Warren "Mickey" Bradley
Warren "Mickey" Bradley

Warren “Mickey” Bradley reached a milestone birthday in June — 90! — and has he got a story to tell. The industry knows him as the founder of Cardinal Systems Inc., manufacturer of inground pool kits, steps and benches, and coping. The Schuylkill, Pa., firm will be celebrating a milestone next year, too, when it turns 40.

But Bradley’s career path started in a very different industry.

He grew up with five siblings in Long Island, N.Y., and after studying at Cornell University, he decided to follow in his father’s footsteps and become a stage technician. From 1945-65, Bradley said he worked as “a carpenter, an electrician, that sort of thing” on various shows. In New York, he worked on musicals such as “Annie Get Your Gun” and “Chicago.” He recalled working at many theaters, including a stint with the pre-Broadway tryout of “St. Louis Woman” in Boston starring Pearl Bailey and Rex Ingram.

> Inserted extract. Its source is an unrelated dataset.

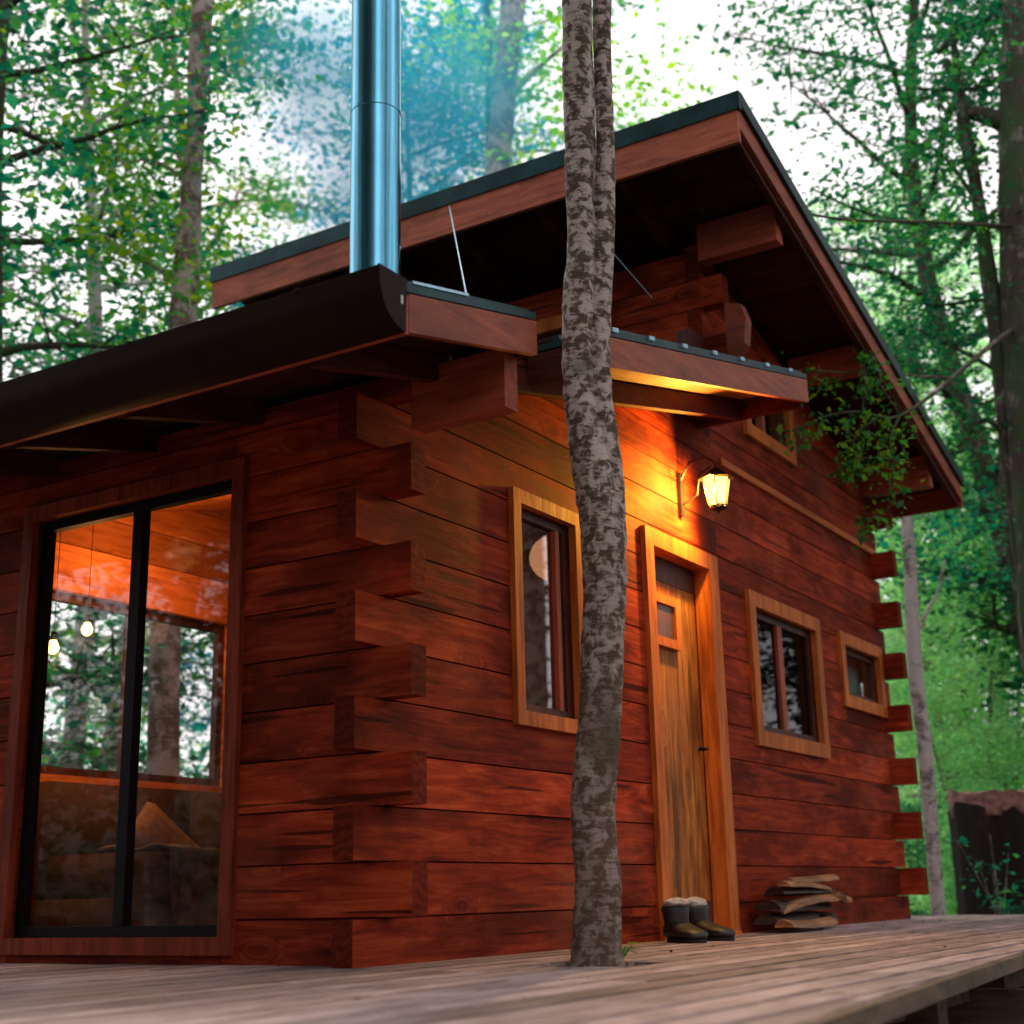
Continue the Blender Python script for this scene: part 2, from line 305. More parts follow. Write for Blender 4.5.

“We used to work three or four days at a time with very little sleep,” Bradley said. “We would load the show up on Saturday night into a train car — it would transport to Philadelphia or Boston — and we would take it off the train and reset in the new location, sometimes rebuilding entire scenes.”

Toward the end of his theater days, Bradley owned a motion-picture production studio that specialized in B movies.

Then an actors’ strike shut down the industry, and Bradley decided to leave that line of work. It seems an unlikely leap from live theater to the pool business, but as he tells it, it makes sense. His brother-in-law was a salesman at the Medallion Pool Co. in Long Island. Bradley started by supervising the crews that installed redwood pools. His son, Skip, ran one of those crews. Soon Bradley was asked to take over as manager of the manufacturing facility.

In 1973, he retired and planned to travel with his wife, Betty. Unfortunately, a gas shortage hit at that time, and tooling around the country in a Suburban SUV pulling a large travel trailer just wasn’t feasible. They got as far as Wilmington, N.C., before deciding to return home.

His next career move was to join Pool Builders Supply (no relation to the current PBS) in Smithtown, N.Y. But the pool business took a big dive in 1974 and there was no work. Bradley decided to retire — again. But former customers started calling, asking if he would supply them with products.

Mickey and Betty discussed it and decided to borrow money to buy a shear, punch press and press brake in 1976. He and two employees set up shop in a 5,000-square-foot garage — and Cardinal Systems was born.

The business took off, and by 1984 Skip had joined the team. Now there were 36 employees, and the firm relocated to a 15,000-square-foot building. Thanks to automation of the production process and other innovations, Cardinal flourished.

In 2014, the torch passed to the third generation. Skip’s children, David and Rachel, now are in ownership roles.

“From the inception of Cardinal, we never wanted to be the biggest,” Mickey Bradley recalled. “We always had the desire to be the best company our customers could do business with. That means an awful lot of things. ‘Be the best you can be’ is something I preached and taught in the Boy Scouts [for 57 years].”